T.Y : Des Kabyles, c’est à
croire qu’on les retrouve partout : en Tunisie, (émigrés au siècle dernier), au
Maroc, depuis l’entrée des Turco Ottomans et ensuite des Français, en Syrie, et
même en Nouvelle-calédonie.
K.Y : Une autre fois, je
revenais de Bulgarie. Dans l’avion, au retour, l’avion s’arrêtait à Alger mais
il allait aussi au maroc. J’étai assis à coté d’un Marocain. On a commencé à
parler, on a parlé de Tizi-Ouzou. Il m’a dit qu’au Maroc Tizi-Ouzou avait été un
v rai coup de tonnerre. Ça a beaucoup frappé le peuple, le fait que le peuple
algérien ait bougé pour sa langue. Là-bas, c’est la langue par excellence,
surtout dans les montagnes : le Rif.
J’ai appris très récemment qu’à Toulouse il y a
une forte activité en tamazight. Ils ont fait salle comble dans un théâtre. Un
type m’a dit que là-bas il y avait des Algériens, des Marocains. Et même des
libyens. Tous ça c’est très prometteur. Maintenant c’est à nous de concrétiser
cette force, de lui donner une expression, de la rendre évidente pour tous. Ça
ne fait que commencer. De toute façon nous, ce n’est pas le pouvoir qui nous
intéresse, c’est plutôt la conscience, la prise de conscience de tout un peuple.

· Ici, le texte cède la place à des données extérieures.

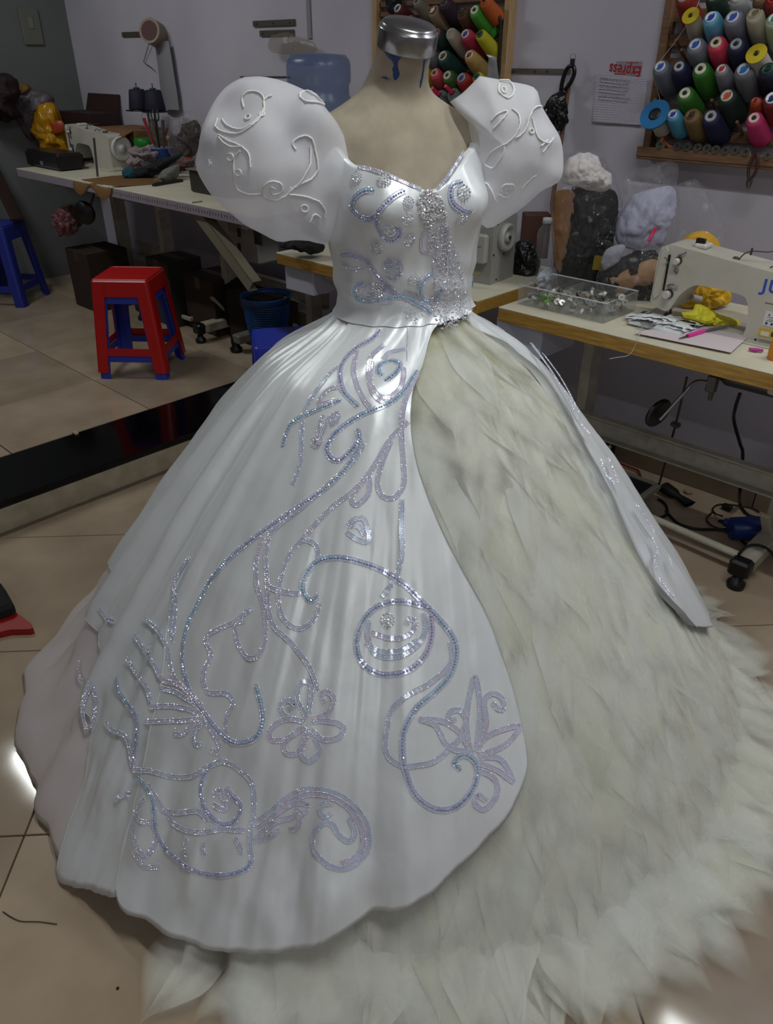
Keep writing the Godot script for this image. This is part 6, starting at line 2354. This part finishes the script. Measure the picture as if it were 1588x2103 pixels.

Que faire du pouvoir si on ne sais pas où on doit aller et qu’est-ce qu’on doit
faire ? Et que sommes-nous exactement ? Il faut expliquer inlassablement les
choses, les mettre au clair. Tout en sachant que ça durera certainement
longtemps, car c’est une lutte de longue haleine et les choses vont certainement
plus vite qu’on ne le croit. Il faut aussi compter avec les erreurs de nos
ennemis. Rappelez-vous ce qui a été à l’origine de Tizi-Ouzou, c’est cette
balourdise incroyable d’un ouali qui ose interdire une conférence sur la
poésie ancienne des Kabyles. C’est les erreurs de ennemis qu’il faut
comptabiliser. Quand on fait des bêtises comme ça, nos ennemis parfois nous
donnent de l’espoir. Oui, ils ne manquent pas de faire des bêtises, d’humilier
les gens, de manifester leur mépris, leur ignorance, leurs préjugés et c’est ça
qui va préparer le terrain à la prise de conscience, puisqu’ils continuent. Ils sont condamnés à commettre
toujours les même erreurs.
T.Y : Vous croyez ?
K.Y : Ah oui ! Les choses vont
beaucoup plus vite à notre époque qu’autrefois. Il faut apprendre à manier les
armes que nous avons. Il y a des armes comme le magnétophone.
T.Y : La caméra, la
vidéo.
K.Y : La révolution a été
beaucoup aidée par le transistor, la radio. etc. Puisque nous avons ces
armes entre les mais, il faut s’en servir.